Uno
de los lemas del actual período kirchnerista - que la presidente de
la Nación pronunció desde una tribuna pública - es "vamos por
todo".
Cuál es el verdadero alcance
de esa expresión no es fácil de determinar. Una interpretación
benevolente podría atribuirle simplemente a la frase el propósito
de cumplir integralmente el programa propuesto al electorado por el
partido gobernante. Si sólo de eso se tratara, lejos de merecer
reproche, el lema sería encomiable porque revelaría la intención
de coherencia con los compromisos asumidos.
Pero las acciones del
kirchnerismo no alientan esa interpretación generosa. Es más
plausible una lectura literal de tales palabras.
¿Qué es, entonces, ir por
todo? A nuestro juicio, terminar con todos los obstáculos que
impidan el ejercicio absoluto del poder por parte de la primera
magistrada.
Esos obstáculos no son muchos
hoy en día. El oficialismo cuenta con cómoda mayoría en ambas
cámaras del Congreso, no tiene problemas -por usar un eufemismo- con
la justicia federal, no ha sido sustancialmente limitado por la Corte
Suprema, domina la mayoría de los medios de comunicación, tiene
frente a sí a una oposición débil y fragmentada
y
casi
todas las provincias están gobernadas por administraciones de su
mismo signo político.
Sin embargo, pareciera que ese
inmenso poder le sabe a poco a una fuerza política que tiene una
fuerte vocación hegemónica.
Así, no le es suficiente haber
acorralado a los medios independientes a una expresión menor en
el ámbito de la televisión y la radio, dominado por los medios
estatales o los privados en manos de amigos.

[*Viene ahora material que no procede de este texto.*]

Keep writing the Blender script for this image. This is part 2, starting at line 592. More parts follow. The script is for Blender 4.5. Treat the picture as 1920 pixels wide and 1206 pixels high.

Desde el vértice del poder
mismo son elocuentes mensajes que se emiten: no se admitirá en
adelante ninguna tibieza.
Por eso el gobierno presionó a
Daniel Hadad para que vendiera sus medios a Cristóbal López, uno de
los nombres paradigmáticos del capitalismo de amigos o no le tembló
el pulso a la hora de forzar la renuncia de Esteban Righi a la
Procuración General o de lanzar furibundos ataques al juez Daniel
Rafecas, dos hombres muy vinculados al oficialismo, y está
exponiendo a Daniel Scioli, que ha sido extremadamente leal a los
Kirchner, a un desembozado esmerilamiento ejecutado con entusiasta
obsecuencia por el vicegobernador Gabriel Mariotto.
Ir por todo es una consigna
profundamente extraña al Estado de Derecho y a la democracia
republicana. Es precisamente para evitar esa pretensión de "todo"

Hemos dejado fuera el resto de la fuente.